* start *

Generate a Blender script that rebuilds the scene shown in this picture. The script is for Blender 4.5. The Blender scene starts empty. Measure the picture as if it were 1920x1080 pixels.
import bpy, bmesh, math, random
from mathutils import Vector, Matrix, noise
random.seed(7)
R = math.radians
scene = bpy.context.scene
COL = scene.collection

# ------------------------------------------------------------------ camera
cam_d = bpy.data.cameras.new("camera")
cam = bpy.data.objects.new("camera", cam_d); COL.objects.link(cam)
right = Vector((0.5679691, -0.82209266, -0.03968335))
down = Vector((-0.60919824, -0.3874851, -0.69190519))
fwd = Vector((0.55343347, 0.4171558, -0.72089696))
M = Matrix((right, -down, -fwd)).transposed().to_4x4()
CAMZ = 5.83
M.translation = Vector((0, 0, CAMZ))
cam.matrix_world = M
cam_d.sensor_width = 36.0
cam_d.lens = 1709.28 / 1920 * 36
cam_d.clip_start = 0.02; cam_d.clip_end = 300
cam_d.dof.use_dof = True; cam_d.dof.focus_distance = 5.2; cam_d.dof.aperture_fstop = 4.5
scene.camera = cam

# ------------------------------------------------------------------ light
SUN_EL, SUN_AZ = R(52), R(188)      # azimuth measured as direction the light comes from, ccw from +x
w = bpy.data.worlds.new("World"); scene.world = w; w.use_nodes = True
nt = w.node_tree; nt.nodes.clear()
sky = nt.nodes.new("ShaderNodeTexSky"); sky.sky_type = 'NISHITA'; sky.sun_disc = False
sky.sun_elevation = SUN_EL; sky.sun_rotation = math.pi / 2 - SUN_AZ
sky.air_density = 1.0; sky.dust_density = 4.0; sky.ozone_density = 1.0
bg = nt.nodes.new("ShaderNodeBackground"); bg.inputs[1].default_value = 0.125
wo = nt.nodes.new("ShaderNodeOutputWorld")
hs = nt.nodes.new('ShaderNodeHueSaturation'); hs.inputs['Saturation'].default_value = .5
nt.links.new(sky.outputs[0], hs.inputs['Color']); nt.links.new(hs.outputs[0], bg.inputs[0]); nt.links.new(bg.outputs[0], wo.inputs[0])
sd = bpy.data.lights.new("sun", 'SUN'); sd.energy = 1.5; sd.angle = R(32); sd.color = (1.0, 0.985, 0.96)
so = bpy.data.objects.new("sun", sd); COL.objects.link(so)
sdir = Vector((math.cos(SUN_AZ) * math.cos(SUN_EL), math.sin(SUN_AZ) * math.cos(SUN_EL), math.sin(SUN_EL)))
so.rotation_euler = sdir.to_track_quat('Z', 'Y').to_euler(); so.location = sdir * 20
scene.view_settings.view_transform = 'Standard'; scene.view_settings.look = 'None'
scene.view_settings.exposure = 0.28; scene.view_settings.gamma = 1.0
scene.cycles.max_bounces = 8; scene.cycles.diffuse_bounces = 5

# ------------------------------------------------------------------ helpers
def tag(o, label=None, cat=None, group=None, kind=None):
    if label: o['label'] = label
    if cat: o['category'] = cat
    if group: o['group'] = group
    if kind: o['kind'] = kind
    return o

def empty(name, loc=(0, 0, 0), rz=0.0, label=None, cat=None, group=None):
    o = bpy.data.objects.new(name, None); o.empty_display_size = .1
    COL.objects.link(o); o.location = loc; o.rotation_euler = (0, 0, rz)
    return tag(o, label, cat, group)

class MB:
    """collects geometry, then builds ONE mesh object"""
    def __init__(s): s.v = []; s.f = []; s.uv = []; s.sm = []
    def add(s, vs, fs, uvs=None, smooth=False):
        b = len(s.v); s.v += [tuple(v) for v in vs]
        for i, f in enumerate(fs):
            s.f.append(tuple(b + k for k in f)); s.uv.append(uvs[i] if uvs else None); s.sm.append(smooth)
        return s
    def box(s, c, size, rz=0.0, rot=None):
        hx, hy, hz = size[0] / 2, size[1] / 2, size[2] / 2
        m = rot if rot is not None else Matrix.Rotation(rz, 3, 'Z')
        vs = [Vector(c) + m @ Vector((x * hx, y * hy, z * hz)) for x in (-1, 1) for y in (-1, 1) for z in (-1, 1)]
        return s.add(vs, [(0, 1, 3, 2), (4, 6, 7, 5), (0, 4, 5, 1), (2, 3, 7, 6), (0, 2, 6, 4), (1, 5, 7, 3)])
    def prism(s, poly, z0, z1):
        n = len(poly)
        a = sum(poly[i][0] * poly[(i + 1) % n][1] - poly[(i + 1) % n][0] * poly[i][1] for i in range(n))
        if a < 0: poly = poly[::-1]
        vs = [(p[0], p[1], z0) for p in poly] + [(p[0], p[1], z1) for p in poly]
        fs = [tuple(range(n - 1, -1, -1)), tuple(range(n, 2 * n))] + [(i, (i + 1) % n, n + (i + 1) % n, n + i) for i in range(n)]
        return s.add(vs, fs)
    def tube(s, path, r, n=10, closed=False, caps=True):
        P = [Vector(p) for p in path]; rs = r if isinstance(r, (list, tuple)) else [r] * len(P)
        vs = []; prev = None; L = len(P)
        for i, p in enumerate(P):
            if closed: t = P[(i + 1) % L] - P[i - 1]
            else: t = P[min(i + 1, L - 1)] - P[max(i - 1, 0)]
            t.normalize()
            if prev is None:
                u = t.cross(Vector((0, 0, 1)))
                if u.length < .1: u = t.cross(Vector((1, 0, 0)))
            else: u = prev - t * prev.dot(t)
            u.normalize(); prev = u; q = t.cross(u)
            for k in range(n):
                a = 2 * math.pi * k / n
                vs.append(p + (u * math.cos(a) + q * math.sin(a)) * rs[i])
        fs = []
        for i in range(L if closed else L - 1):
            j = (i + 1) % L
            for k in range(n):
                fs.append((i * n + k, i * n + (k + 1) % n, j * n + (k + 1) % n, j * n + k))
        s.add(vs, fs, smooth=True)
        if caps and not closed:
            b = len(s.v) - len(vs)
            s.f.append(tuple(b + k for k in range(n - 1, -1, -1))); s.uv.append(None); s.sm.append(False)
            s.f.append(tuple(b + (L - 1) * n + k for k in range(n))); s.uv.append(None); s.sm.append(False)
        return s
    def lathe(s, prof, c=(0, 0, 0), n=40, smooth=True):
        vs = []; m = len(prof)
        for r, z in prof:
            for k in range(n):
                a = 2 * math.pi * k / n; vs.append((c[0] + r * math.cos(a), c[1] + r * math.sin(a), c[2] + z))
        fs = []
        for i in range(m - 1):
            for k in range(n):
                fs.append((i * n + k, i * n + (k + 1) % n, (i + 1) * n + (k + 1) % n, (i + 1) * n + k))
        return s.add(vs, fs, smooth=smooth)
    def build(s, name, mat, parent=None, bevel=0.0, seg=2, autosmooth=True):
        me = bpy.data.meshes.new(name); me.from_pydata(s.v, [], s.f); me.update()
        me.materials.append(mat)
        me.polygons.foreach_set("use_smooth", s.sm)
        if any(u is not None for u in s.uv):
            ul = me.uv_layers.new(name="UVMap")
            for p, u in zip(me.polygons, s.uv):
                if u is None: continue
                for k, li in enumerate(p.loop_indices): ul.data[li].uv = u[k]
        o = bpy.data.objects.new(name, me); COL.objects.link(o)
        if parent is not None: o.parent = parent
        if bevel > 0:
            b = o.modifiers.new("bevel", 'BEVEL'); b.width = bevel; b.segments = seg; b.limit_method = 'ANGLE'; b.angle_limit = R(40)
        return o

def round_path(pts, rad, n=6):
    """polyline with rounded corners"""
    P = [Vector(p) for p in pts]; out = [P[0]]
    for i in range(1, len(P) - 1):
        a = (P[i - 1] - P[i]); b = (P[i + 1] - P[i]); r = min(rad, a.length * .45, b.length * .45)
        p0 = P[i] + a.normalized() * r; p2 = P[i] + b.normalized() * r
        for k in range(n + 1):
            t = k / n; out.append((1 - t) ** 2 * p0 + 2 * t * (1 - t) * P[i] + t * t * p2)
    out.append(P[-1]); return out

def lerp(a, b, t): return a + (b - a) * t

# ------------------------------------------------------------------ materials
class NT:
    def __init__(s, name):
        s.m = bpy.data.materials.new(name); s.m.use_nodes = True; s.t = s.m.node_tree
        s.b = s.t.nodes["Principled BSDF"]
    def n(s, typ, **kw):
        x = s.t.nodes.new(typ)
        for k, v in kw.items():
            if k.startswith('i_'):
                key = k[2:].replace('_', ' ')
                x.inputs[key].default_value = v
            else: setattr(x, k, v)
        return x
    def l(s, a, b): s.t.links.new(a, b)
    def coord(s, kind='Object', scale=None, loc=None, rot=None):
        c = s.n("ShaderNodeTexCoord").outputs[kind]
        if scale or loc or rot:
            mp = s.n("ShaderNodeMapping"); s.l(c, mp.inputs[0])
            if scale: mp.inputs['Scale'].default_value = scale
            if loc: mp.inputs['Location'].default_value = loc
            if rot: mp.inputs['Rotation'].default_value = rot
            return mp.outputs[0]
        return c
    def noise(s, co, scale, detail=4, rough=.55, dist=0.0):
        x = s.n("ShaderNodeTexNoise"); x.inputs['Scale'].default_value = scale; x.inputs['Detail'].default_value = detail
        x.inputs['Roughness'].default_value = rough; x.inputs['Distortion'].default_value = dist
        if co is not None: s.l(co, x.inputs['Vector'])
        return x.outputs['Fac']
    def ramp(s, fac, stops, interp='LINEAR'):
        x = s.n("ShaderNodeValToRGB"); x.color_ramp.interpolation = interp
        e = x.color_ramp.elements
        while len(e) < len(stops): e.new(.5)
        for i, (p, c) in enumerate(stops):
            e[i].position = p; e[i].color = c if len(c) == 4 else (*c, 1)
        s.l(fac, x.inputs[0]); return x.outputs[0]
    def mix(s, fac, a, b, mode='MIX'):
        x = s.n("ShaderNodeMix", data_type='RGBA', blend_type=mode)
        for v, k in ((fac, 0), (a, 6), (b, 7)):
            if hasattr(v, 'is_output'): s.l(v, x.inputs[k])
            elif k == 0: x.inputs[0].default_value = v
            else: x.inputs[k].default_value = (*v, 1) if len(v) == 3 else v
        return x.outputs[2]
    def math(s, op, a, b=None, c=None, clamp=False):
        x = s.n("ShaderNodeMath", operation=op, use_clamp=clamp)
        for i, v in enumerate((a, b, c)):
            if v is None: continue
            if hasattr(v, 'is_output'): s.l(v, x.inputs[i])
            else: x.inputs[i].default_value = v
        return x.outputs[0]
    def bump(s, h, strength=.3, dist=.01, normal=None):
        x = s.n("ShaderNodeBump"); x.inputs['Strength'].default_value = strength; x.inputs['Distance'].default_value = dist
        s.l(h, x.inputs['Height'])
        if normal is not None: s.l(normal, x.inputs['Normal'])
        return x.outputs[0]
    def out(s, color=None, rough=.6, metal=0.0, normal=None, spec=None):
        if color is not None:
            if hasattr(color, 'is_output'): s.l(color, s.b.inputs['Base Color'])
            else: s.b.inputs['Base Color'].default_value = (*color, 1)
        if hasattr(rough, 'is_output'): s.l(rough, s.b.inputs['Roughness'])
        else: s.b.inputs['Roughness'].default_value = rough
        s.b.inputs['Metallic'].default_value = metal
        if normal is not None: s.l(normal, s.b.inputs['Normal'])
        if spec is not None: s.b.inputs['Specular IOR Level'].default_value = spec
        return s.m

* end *

Aim: Return exactly the lines from the beginning of the data above through the one containing "scene.camera = cam", please. Include both end lines and add nothing else.

Reply to the exercise:
Generate a Blender script that rebuilds the scene shown in this picture. The script is for Blender 4.5. The Blender scene starts empty. Measure the picture as if it were 1920x1080 pixels.
import bpy, bmesh, math, random
from mathutils import Vector, Matrix, noise
random.seed(7)
R = math.radians
scene = bpy.context.scene
COL = scene.collection

# ------------------------------------------------------------------ camera
cam_d = bpy.data.cameras.new("camera")
cam = bpy.data.objects.new("camera", cam_d); COL.objects.link(cam)
right = Vector((0.5679691, -0.82209266, -0.03968335))
down = Vector((-0.60919824, -0.3874851, -0.69190519))
fwd = Vector((0.55343347, 0.4171558, -0.72089696))
M = Matrix((right, -down, -fwd)).transposed().to_4x4()
CAMZ = 5.83
M.translation = Vector((0, 0, CAMZ))
cam.matrix_world = M
cam_d.sensor_width = 36.0
cam_d.lens = 1709.28 / 1920 * 36
cam_d.clip_start = 0.02; cam_d.clip_end = 300
cam_d.dof.use_dof = True; cam_d.dof.focus_distance = 5.2; cam_d.dof.aperture_fstop = 4.5
scene.camera = cam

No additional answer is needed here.